[JMS] National - The First Ham Band Only Superhet?

Don Buska dbuska at wi.rr.com
Fri May 18 16:43:24 EDT 2007


Hey guys,

A month or so back I was chatting with my BA buddy Scott WA9WFA and 
somehow got into talking about receivers.  Actually all of our talks are 
about radios of old!  I was telling him that one of the reasons I liked 
the early 1930's era Nationals is they had the only ham band only 
receivers that I knew of.  My personal preference has always pulled me 
away from those SW receivers that may have had calibrated ham 
bandspreads, but always required using the crystal calibrator to zero 
the bandspread with the general coverage tuning capacitor so that the 
bandspread capacitor  would then track somewhat correctly on its logging 
scale.  You all know what I'm talking about.  Heck even the later 
general coverage variants from National like the NC-200 and NC-2-40 
didn't even require the goofy ham band-edge setting.

So lets figure this one out.  Limiting it to Superhet receivers.

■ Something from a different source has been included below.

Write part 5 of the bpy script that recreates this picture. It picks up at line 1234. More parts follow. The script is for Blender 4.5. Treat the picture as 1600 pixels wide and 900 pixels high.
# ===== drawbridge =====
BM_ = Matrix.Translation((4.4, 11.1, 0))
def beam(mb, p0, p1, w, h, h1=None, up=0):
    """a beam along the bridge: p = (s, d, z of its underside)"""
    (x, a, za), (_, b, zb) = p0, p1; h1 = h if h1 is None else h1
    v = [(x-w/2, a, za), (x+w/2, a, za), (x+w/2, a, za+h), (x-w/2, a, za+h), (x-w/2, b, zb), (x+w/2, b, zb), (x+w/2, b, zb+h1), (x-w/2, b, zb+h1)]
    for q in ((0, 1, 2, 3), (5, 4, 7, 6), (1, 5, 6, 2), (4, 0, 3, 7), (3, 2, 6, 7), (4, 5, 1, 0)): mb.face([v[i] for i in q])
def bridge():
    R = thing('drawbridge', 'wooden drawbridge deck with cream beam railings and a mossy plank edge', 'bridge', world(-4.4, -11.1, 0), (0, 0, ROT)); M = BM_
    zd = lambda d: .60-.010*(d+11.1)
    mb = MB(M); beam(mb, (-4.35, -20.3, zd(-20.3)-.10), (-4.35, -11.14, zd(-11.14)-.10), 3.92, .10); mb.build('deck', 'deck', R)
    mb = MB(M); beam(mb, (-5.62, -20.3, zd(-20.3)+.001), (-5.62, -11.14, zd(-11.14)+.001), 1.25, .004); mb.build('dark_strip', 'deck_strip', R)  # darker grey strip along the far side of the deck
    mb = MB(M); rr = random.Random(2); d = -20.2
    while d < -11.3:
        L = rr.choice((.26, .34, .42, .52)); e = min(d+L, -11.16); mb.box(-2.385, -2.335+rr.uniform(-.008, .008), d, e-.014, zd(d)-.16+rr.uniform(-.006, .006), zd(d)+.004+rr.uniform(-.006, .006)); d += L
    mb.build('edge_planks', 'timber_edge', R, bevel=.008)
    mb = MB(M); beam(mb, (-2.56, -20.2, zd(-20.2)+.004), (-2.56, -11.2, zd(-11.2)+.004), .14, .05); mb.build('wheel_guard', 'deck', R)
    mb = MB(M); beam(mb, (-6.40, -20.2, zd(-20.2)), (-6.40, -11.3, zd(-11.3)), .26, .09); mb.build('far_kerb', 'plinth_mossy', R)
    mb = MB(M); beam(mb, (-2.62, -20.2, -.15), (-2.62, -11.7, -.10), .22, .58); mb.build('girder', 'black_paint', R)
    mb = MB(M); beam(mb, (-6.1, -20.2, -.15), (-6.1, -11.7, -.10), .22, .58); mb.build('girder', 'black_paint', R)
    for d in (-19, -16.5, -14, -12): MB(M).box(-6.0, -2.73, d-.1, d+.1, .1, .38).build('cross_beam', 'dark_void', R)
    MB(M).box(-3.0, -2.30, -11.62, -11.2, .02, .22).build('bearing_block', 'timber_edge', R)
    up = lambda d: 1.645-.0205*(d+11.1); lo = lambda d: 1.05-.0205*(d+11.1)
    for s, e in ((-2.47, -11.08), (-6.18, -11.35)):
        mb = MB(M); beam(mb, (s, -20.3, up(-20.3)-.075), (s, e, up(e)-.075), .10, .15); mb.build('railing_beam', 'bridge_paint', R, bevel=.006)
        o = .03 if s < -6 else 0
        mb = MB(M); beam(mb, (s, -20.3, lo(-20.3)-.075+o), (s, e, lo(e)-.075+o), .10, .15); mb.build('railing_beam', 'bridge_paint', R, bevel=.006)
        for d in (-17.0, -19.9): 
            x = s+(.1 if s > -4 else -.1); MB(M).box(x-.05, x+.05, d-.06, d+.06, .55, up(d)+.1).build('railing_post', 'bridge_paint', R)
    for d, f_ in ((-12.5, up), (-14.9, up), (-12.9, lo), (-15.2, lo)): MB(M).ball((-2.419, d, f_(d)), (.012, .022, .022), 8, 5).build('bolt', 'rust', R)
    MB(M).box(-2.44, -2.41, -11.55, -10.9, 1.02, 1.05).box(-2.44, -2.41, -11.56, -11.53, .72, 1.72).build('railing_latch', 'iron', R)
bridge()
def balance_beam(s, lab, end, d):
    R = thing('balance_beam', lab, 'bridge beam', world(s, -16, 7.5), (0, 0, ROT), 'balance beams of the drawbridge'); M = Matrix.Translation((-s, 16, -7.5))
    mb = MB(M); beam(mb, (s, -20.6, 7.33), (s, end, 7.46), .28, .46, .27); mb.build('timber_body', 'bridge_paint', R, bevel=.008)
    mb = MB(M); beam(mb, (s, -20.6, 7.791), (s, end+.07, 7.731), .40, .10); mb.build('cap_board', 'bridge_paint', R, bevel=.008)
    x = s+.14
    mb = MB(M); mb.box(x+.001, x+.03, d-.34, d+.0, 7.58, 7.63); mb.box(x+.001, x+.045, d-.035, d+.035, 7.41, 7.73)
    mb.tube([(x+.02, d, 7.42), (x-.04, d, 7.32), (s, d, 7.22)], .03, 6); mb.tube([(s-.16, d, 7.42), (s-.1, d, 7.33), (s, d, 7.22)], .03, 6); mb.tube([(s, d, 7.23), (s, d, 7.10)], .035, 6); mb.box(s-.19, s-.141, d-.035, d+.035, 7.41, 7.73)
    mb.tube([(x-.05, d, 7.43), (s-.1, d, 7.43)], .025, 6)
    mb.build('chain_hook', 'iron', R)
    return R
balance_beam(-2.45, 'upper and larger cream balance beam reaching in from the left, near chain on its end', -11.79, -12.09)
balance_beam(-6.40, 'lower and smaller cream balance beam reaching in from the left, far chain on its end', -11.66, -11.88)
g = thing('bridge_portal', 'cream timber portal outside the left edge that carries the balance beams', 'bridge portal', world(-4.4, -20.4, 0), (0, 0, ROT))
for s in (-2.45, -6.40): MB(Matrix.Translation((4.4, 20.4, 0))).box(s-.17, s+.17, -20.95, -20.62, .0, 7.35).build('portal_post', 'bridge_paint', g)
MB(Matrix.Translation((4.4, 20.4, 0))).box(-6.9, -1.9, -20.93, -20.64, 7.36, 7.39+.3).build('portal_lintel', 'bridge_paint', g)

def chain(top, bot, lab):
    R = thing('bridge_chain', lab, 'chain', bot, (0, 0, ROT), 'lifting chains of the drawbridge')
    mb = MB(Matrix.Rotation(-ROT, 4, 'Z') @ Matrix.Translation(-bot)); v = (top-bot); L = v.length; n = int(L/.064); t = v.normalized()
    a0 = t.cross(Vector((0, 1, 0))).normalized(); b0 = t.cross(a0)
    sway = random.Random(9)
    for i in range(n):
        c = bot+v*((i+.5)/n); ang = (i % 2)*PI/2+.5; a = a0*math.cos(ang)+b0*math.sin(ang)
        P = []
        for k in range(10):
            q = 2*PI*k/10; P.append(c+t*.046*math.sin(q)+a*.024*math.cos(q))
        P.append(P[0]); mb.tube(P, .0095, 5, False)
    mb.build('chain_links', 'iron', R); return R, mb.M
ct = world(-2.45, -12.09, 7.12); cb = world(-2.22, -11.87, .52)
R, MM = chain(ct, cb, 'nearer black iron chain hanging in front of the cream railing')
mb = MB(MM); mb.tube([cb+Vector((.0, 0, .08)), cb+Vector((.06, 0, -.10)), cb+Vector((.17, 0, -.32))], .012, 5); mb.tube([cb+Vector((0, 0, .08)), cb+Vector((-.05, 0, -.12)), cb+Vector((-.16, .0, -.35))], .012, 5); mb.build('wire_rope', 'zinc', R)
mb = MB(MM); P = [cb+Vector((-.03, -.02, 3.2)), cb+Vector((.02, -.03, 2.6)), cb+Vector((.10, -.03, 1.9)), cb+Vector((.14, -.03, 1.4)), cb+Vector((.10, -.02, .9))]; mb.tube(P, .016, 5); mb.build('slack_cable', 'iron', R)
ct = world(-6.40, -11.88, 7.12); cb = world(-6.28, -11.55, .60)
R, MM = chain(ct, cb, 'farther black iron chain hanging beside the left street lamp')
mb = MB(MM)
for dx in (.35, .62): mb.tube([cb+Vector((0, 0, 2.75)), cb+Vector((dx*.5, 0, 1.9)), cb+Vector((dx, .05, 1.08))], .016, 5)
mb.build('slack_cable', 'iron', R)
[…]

Was 
National the first company to make Ham Band only receivers?  I guess the 
FB-7 would have been the first followed by the HRO.  Both of which would 
have required the ham band plug-in coils naturally.  The FB-7 would be 
1933.  If we are talking receivers that are bandswitched, i.e. no 
plug-in coils, then I would nominate the NC-101 series which started in 
1936.  Even if you narrow it down to direct frequency readout you have 
the NC-101XA which brings you too around 1938.

Can any other manufacturer beat those dates for ham band only superhet 
receivers?

Maybe it's something we could promote.  National - The Maker of the 
First Ham Band Only Superhet Receivers!